Let $\alpha>1$. I would like to find a closed form or an upper bound of
$$f\left(\alpha\right)=\int_{e}^{\infty}\frac{t^{1/2}}{\log^{1/2}\left(t\right)}\alpha^{-t/\log\left(t\right)}dt.$$
For the closed form I'm very skeptical but I have trouble also for an upper bound. I tried, manipulating a bit, to integrate w.r.t. $\alpha$ since $$\frac{\partial}{\partial\alpha}\alpha^{-t/\log\left(t\right)}=-\frac{t}{\alpha\log\left(t\right)}\alpha^{-t/\log\left(t\right)}$$ but it seems quite useless and at this moment I didn't see a good way to proceed. Maybe it is interesting to see, using some trivial substitutions, that $$f\left(\alpha\right)=\int_{e}^{\infty}\frac{\left(e^{3/2}\right)^{-W_{-1}\left(-1/v\right)}}{v\left(-W_{-1}\left(-\frac{1}{v}\right)\right){}^{1/2}}\frac{W_{-1}\left(-\frac{1}{v}\right)}{W_{-1}\left(-\frac{1}{v}\right)+1}\alpha^{-v}dv$$ $$=\int_{e}^{\infty}g\left(w\right)\alpha^{-v}dv$$ where $W_{-1}\left(x\right)$ is the Lambert $W$ function. So it seems that $f(\alpha)$ is somehow connected to the Mellin transform of $g(w).$
Thank you.
A naif but probably efficient approach is to exploit the fact that the logarithm function is approximately constant on short intervals and $$ \frac{1}{\sqrt{N}}\int_{e^N}^{e^{N+1}}\sqrt{t}\,\alpha^{-t/N}\,dt =\frac{N\sqrt{\pi}}{2\log(\alpha)^{3/2}}\,\text{Erf}\left(\sqrt{\frac{e^N\log\alpha}{N}}\right)$$ can be efficiently approximated through the continued fraction for the error function.

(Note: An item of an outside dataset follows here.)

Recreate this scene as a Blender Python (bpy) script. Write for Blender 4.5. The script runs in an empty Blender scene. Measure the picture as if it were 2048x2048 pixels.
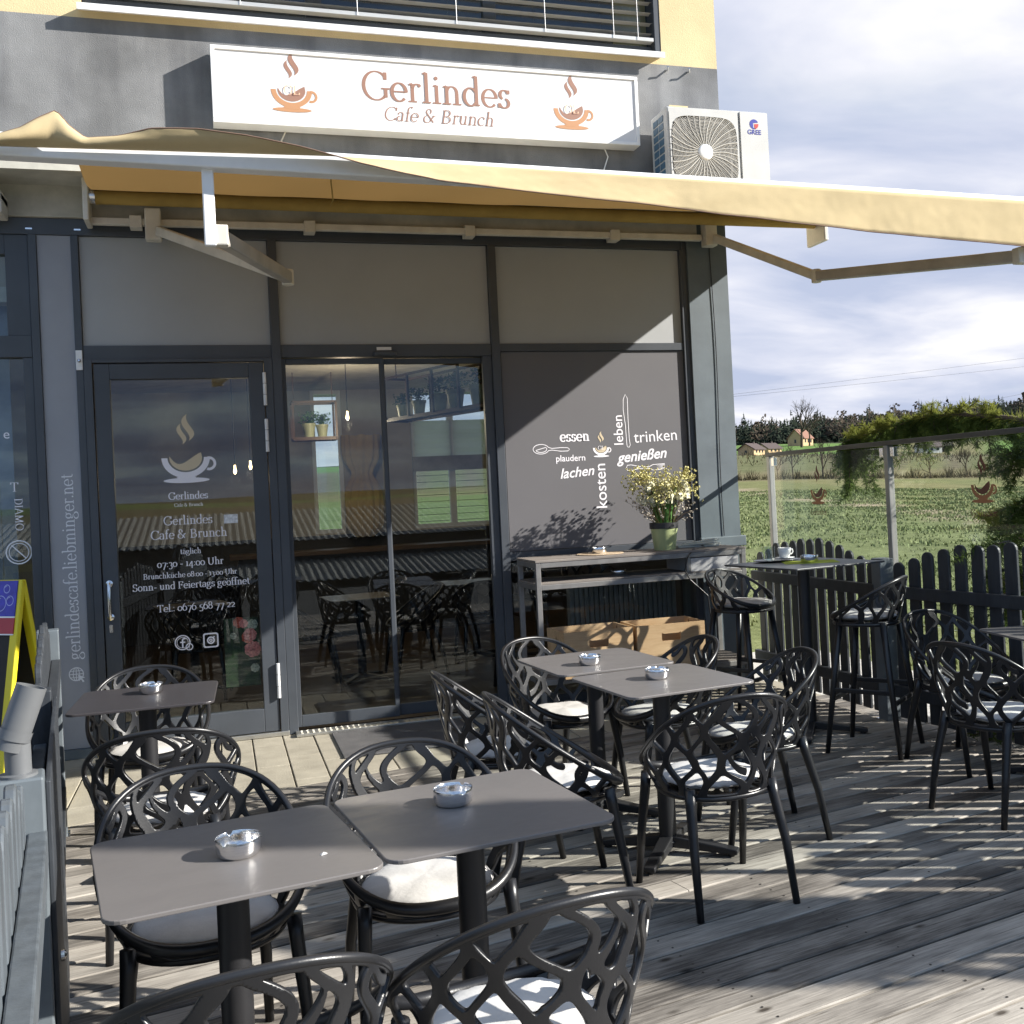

We may also consider this fact: through the Laplace transform $$ \int_{0}^{+\infty}\sqrt{t}\exp\left(-\frac{t\log\alpha}{N}\right)\,dt = \int_{0}^{+\infty}\mathcal{L}^{-1}\left(\frac{1}{\sqrt{t}}\right)\,\mathcal{L}\left(t \exp\left(-\frac{t\log\alpha}{N}\right)\right)\,ds $$ we get the following integral: $$ \int_{0}^{+\infty}\frac{N^2}{\sqrt{\pi s}(Ns+\log\alpha)^2}\,ds =\frac{2}{\sqrt{\pi}}\int_{0}^{+\infty}\frac{1}{(s^2+\frac{\log\alpha}{N})^2}\,ds$$ that is simple to estimate in terms of $N$ and $\alpha$. The original integral is a weigthed sum of these integrals, that according to my computations should behave like $$\exp\left(-\log(\alpha)^{3/2}\right).$$ But I am probably over-complicating things, and we may recover the same bound by just applying a modified version of Laplace's method to the original integral.